What else? Ahh, Monty! Such a little shit and still very much in that puppy stage of his life where slippers are simply the best thing ever! I'm yet to fully understand the attraction to smelly footwear but he seems happy gnawing away. I reckon he enjoys the chase we offer more than the taste of toe-jam. Monty hasn't had the most comfortable of months – he damaged his hip in the first few weeks we had him and subsequently required an operation on his joint. When operating the vet left a small shard of bone in his thigh muscle which required another operation to remove. Despite several visits to the doggy physio she still occasionally hops around on three legs but he's slowly getting better. It's nice having a dog again.
Christmas was good this year. Not because of the presents or the divine lunch but because it was a day away from work. The usual pressies of vouchers, money and clothes were under the tree but that stuff pales in significance to the thrill of not donning the work uniform in the morning. New Years was also a quiet affair. I've found both these days lose importance as I'm getting older – or maybe that's because I'm already old!
Not much has changed on the girl front – they still confuse the crap out of me!
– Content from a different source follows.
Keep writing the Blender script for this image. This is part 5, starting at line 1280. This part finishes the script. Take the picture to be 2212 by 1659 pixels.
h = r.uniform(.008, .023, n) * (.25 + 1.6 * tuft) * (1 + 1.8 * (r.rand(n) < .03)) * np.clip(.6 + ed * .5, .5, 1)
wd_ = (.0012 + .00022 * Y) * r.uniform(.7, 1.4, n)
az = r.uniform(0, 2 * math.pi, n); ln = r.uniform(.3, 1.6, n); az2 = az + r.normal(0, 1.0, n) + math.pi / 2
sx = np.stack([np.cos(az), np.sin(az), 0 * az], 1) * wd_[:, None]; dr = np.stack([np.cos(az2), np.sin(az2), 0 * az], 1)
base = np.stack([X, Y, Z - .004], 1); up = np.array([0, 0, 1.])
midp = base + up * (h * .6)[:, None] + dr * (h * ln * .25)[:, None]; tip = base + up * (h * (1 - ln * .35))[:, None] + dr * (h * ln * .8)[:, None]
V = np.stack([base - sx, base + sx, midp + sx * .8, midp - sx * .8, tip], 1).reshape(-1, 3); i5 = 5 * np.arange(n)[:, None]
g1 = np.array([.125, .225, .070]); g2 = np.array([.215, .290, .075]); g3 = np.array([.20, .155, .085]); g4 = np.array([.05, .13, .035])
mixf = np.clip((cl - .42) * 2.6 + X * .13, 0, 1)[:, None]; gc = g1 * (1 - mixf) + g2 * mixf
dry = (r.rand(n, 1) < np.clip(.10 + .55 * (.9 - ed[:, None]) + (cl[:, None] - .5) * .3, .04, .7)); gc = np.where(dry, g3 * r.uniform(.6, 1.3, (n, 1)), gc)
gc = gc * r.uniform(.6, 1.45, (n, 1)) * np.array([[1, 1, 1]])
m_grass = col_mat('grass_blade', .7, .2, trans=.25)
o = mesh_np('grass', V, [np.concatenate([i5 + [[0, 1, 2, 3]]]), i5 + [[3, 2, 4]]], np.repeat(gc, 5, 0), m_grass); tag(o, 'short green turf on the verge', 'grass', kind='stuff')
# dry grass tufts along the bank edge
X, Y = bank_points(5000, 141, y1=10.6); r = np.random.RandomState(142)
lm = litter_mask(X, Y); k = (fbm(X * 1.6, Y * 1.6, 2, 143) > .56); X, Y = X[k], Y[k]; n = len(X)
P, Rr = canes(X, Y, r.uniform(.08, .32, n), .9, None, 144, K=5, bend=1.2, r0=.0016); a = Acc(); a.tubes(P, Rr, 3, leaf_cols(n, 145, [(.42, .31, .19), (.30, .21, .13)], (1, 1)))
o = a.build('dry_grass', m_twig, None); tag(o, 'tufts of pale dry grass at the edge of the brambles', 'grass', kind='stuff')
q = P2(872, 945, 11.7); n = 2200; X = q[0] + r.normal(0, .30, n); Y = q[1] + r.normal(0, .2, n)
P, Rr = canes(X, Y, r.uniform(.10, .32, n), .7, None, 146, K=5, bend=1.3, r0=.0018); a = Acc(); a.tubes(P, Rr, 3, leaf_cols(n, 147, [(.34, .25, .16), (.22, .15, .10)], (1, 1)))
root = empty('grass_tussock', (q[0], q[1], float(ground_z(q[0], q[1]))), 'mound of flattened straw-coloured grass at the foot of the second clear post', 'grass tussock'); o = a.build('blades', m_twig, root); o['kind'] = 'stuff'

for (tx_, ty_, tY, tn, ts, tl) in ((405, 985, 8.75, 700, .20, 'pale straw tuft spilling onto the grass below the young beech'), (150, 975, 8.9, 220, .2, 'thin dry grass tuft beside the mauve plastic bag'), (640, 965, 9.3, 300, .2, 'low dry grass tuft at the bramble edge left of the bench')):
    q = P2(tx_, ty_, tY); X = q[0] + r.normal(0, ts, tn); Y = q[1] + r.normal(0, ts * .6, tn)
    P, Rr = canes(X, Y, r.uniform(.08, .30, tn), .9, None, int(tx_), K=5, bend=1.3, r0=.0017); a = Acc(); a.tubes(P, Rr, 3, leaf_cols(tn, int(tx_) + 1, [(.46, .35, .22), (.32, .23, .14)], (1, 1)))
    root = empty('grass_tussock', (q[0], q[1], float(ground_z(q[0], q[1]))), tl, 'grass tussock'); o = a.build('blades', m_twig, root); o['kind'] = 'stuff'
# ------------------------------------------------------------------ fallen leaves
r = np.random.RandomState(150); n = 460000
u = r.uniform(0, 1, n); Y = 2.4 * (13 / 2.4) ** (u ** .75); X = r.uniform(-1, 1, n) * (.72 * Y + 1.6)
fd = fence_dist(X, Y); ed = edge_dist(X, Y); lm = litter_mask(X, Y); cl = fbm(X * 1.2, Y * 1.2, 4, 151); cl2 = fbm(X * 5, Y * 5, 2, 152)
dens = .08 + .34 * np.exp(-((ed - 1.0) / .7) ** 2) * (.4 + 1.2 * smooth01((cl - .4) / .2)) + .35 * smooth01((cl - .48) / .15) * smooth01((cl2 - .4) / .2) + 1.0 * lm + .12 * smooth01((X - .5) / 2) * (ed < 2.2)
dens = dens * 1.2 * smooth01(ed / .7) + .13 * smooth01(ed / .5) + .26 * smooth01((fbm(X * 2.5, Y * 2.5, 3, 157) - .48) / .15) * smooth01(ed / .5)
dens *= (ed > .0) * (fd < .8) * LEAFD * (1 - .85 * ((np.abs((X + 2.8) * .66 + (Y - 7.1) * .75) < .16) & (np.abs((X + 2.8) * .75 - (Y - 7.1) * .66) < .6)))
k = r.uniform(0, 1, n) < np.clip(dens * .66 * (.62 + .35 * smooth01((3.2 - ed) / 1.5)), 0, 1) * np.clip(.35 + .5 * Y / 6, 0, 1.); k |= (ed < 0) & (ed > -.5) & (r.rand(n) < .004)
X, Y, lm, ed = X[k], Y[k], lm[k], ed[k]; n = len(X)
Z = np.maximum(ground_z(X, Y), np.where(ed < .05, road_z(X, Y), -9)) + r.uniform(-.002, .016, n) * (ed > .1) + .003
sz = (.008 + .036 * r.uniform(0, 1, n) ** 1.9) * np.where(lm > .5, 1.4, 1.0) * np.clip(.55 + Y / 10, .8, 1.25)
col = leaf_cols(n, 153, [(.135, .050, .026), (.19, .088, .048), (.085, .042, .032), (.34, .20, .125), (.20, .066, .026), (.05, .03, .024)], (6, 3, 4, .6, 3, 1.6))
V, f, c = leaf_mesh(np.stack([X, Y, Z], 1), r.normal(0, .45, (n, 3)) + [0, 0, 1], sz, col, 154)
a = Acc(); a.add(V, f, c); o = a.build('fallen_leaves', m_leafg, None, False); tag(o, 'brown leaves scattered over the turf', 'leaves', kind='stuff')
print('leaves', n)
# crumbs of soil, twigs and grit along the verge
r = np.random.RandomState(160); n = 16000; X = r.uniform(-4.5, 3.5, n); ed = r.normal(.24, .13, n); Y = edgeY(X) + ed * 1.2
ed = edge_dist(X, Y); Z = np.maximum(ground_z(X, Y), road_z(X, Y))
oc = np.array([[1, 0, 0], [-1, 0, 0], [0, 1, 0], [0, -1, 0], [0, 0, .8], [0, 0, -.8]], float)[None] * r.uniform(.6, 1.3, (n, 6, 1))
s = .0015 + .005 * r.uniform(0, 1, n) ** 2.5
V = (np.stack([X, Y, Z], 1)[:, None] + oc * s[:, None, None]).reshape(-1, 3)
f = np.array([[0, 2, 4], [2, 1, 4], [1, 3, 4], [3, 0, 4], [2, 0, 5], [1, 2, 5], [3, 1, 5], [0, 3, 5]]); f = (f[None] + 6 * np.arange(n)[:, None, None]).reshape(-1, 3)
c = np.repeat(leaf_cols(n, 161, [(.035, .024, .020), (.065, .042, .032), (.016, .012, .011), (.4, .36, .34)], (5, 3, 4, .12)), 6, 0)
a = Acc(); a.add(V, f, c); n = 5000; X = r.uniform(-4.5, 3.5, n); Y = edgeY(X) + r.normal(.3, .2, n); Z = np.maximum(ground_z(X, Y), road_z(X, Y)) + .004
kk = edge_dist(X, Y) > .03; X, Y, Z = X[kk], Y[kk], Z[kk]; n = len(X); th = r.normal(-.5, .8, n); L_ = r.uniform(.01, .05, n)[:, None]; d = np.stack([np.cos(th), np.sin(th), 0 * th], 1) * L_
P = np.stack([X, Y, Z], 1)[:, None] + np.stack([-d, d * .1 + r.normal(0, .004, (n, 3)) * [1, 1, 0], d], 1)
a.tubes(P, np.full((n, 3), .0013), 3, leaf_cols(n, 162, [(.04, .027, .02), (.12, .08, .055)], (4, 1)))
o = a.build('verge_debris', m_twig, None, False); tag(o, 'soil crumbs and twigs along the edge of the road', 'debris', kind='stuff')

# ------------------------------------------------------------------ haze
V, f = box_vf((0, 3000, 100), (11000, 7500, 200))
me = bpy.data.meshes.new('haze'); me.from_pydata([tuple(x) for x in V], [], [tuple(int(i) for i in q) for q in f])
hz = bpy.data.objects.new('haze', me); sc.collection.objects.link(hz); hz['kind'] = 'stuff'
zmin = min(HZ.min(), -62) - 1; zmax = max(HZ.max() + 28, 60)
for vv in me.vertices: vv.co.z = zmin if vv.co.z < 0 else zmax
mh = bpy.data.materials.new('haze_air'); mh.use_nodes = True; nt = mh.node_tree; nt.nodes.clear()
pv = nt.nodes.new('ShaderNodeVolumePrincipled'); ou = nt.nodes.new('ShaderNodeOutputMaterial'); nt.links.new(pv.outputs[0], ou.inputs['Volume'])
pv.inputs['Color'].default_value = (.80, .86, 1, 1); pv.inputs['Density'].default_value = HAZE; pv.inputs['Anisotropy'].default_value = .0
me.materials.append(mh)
I have discovered that despite not hearing from some it's possible to work out how things are in their life. If there's silence they're no longer single. When they emerge from the abyss and call, email, or SMS they're either in the process of breaking up, have broken up or are wanting something! I know I'm cynical but I've been shafted before so I'm slowly learning how it all works! Fortunately I still have a few close female friends I work hard at keeping in touch with. They're way, WAY out of my league so there's no point in hoping or trying for 'more' but I dread the day when they go their own way. They're genuinely nice, beautiful, thoughtful, considerate people I feel so fortunate knowing, people like this are worth having and trying to keep as friends. Probably a bit weird but I still get kinda excited before seeing them and will generally count down the hours until we hang out!!! How pathetic am I?!!
Unfortunately I don't have my movie list with me so I can't update my reviews. Keeping a track of those is one of the few things I've managed to do for this page over the last four months. I didn't however, keep a record of the dates I saw them so I'll probably flood the reviews with the same date to keep things simple.
After seven and a half years in the same job I'm thinking it's time to move on. The company (those who know me know which company I'm taking about!) has changed too much for my liking and it's no longer focusing on the things which are important to me such as customer service. It's all about the profits now. It saddens me to resign but the place is a head-fuck at the moment – I would be driving home thinking of crashing into a power pole just so I could have some time off (not to mention a few other thoughts I won't even publish here). I reckon the only reason I've stayed so long is because of the people I work with and have worked with. Such an amazing group of friends who I'll no doubt remain in contact with for many, MANY years to come.
Okay, that'll do for today. I have some free lunch to obtain! And bugger doing a spell and grammar check on this entry...it has taken four months to write this so I'm not going to fuss over a missing apostrophe!